PROBLEM: Within the material below, find each line bearing the word "from" and present it.

MATERIAL:

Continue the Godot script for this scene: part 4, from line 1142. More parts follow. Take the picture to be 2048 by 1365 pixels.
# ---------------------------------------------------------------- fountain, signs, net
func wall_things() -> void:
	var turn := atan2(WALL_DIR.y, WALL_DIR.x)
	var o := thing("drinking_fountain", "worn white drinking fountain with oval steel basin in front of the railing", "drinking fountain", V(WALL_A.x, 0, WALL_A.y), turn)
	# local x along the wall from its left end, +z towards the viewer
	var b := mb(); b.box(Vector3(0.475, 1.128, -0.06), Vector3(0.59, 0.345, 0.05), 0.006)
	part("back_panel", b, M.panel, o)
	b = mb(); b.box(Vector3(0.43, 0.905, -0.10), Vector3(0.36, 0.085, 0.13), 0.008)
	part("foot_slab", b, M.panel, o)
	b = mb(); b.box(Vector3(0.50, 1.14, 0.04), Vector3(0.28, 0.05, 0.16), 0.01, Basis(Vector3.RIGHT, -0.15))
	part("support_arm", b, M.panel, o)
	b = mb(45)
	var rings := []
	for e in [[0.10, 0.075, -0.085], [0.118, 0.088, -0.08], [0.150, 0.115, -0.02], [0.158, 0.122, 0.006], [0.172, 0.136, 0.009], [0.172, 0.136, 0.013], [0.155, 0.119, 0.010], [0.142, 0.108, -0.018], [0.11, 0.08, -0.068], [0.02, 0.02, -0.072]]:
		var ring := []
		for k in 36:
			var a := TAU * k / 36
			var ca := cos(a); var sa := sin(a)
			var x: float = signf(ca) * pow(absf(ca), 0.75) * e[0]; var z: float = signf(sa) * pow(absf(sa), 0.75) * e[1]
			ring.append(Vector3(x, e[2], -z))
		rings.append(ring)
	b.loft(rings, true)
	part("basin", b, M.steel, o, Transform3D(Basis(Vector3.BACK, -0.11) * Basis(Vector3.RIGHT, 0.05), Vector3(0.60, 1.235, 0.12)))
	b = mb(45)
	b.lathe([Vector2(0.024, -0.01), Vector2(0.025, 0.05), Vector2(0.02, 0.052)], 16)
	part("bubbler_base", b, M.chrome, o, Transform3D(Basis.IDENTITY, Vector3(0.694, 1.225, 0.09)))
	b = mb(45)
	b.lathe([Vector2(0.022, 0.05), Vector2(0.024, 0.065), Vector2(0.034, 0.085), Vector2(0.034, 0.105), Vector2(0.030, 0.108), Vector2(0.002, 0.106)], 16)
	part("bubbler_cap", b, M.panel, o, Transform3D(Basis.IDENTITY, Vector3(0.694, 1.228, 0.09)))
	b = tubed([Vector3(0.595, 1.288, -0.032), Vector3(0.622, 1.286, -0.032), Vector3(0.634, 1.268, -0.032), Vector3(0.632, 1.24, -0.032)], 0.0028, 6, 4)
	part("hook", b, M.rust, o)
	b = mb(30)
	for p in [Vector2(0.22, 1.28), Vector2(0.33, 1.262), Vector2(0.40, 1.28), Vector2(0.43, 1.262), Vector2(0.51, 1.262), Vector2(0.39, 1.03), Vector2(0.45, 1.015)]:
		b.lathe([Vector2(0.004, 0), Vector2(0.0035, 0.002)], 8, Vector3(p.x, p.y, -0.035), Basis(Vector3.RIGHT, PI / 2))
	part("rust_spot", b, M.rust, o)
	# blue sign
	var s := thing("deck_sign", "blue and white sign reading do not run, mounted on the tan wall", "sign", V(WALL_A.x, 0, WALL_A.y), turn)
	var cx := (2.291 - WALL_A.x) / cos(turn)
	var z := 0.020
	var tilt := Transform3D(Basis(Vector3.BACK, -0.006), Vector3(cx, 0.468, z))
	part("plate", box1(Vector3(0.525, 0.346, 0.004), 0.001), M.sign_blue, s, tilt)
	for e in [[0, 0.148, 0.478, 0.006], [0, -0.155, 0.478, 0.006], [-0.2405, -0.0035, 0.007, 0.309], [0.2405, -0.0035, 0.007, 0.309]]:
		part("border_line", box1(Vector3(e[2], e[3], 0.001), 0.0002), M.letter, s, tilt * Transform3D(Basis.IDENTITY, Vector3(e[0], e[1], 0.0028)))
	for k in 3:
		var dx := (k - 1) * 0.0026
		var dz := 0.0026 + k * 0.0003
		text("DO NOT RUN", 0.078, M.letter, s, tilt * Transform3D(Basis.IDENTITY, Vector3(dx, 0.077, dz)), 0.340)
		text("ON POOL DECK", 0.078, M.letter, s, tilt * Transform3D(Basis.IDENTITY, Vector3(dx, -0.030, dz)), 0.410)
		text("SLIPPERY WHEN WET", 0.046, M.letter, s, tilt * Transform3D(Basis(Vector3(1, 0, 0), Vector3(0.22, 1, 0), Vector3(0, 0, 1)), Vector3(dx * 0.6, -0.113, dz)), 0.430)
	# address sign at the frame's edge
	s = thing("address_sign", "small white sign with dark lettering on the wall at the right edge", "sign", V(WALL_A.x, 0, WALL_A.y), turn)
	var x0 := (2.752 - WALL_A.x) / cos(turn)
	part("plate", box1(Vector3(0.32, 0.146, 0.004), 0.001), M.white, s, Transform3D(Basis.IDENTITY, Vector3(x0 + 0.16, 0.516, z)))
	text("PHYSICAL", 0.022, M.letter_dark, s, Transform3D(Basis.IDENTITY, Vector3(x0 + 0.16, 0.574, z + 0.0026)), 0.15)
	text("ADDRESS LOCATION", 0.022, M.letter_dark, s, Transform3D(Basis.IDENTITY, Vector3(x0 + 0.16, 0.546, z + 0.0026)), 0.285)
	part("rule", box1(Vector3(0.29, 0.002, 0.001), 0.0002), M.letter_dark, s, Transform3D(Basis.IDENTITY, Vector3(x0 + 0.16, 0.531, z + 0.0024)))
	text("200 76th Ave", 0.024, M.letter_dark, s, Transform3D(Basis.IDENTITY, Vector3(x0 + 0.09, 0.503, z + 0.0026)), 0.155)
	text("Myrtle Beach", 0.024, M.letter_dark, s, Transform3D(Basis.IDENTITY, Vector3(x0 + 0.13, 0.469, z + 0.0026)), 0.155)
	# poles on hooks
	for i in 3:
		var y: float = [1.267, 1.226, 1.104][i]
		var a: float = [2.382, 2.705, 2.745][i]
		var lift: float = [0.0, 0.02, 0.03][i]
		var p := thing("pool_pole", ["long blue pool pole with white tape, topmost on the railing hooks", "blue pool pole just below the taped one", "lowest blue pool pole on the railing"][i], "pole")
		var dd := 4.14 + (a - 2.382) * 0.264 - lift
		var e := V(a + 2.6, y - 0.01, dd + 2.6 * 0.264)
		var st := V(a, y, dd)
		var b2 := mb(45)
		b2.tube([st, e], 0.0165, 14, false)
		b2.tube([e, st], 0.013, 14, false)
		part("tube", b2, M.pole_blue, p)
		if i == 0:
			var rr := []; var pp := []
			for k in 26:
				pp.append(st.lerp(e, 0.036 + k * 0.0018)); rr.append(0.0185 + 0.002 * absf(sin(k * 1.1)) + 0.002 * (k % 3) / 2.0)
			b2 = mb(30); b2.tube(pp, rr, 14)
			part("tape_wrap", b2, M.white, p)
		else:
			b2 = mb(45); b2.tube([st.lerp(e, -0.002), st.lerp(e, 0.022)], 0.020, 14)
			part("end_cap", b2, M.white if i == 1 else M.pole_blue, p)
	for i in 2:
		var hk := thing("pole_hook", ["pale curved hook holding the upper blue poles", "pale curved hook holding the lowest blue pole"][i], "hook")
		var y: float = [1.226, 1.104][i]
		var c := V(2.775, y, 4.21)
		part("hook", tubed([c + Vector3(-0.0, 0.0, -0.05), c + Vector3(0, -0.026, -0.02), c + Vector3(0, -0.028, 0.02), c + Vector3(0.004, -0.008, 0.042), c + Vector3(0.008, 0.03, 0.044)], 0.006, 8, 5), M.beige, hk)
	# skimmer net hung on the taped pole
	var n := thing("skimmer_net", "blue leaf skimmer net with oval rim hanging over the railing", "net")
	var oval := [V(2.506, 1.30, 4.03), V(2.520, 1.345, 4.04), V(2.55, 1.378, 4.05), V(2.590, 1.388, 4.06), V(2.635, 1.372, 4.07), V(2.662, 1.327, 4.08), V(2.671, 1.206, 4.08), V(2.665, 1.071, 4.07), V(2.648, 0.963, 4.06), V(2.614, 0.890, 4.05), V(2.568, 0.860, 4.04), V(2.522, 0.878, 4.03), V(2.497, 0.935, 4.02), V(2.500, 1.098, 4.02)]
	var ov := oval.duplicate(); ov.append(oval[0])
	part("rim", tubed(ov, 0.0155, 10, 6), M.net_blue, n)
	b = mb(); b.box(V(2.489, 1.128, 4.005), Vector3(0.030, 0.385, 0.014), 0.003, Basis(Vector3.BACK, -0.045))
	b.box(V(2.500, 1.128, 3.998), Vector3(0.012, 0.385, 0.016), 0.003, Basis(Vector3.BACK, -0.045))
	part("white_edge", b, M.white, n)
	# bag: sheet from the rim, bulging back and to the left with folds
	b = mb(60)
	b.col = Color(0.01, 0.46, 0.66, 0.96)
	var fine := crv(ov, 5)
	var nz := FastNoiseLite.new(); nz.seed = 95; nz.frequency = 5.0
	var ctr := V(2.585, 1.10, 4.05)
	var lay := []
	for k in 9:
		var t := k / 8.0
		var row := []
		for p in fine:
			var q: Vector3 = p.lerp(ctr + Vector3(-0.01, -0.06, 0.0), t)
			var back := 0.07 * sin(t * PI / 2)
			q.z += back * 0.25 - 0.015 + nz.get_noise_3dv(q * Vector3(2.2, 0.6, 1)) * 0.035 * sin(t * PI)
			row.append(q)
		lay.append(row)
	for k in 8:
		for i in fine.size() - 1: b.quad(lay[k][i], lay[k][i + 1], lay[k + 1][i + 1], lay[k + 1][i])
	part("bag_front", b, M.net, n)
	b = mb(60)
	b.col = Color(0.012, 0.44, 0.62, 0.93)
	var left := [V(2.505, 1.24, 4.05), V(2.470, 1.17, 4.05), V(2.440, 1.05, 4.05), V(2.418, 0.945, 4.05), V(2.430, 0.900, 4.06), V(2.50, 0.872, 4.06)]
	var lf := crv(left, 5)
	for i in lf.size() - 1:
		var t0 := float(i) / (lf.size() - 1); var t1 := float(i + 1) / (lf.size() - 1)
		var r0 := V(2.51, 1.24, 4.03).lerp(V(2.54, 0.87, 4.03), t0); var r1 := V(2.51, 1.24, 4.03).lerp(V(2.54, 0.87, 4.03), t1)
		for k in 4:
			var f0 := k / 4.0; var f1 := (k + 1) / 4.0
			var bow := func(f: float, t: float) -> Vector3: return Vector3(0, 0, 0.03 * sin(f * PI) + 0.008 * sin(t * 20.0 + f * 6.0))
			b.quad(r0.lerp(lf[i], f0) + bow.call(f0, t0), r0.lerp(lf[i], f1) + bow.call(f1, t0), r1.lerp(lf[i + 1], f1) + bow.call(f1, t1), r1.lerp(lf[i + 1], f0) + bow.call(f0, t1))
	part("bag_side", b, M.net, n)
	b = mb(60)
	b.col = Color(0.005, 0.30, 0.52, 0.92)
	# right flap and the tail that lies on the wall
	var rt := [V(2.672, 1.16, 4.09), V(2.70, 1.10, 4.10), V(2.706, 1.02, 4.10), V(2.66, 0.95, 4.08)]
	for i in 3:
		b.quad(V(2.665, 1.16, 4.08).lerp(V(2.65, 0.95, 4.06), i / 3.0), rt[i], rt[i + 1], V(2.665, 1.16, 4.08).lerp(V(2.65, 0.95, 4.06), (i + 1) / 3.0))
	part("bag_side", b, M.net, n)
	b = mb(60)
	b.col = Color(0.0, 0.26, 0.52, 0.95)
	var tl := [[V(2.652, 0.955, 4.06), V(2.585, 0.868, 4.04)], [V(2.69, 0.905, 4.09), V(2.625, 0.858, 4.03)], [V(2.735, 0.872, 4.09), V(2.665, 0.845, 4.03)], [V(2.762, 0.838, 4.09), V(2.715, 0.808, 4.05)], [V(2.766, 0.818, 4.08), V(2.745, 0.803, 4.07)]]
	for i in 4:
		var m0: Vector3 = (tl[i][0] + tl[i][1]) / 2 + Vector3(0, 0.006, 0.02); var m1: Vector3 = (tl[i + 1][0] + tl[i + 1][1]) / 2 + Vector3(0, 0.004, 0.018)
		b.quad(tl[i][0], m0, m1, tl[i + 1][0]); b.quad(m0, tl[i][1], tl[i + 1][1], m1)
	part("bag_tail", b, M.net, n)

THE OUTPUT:
Continue the Godot script for this scene: part 4, from line 1142. More parts follow. Take the picture to be 2048 by 1365 pixels.
	# local x along the wall from its left end, +z towards the viewer
	# bag: sheet from the rim, bulging back and to the left with folds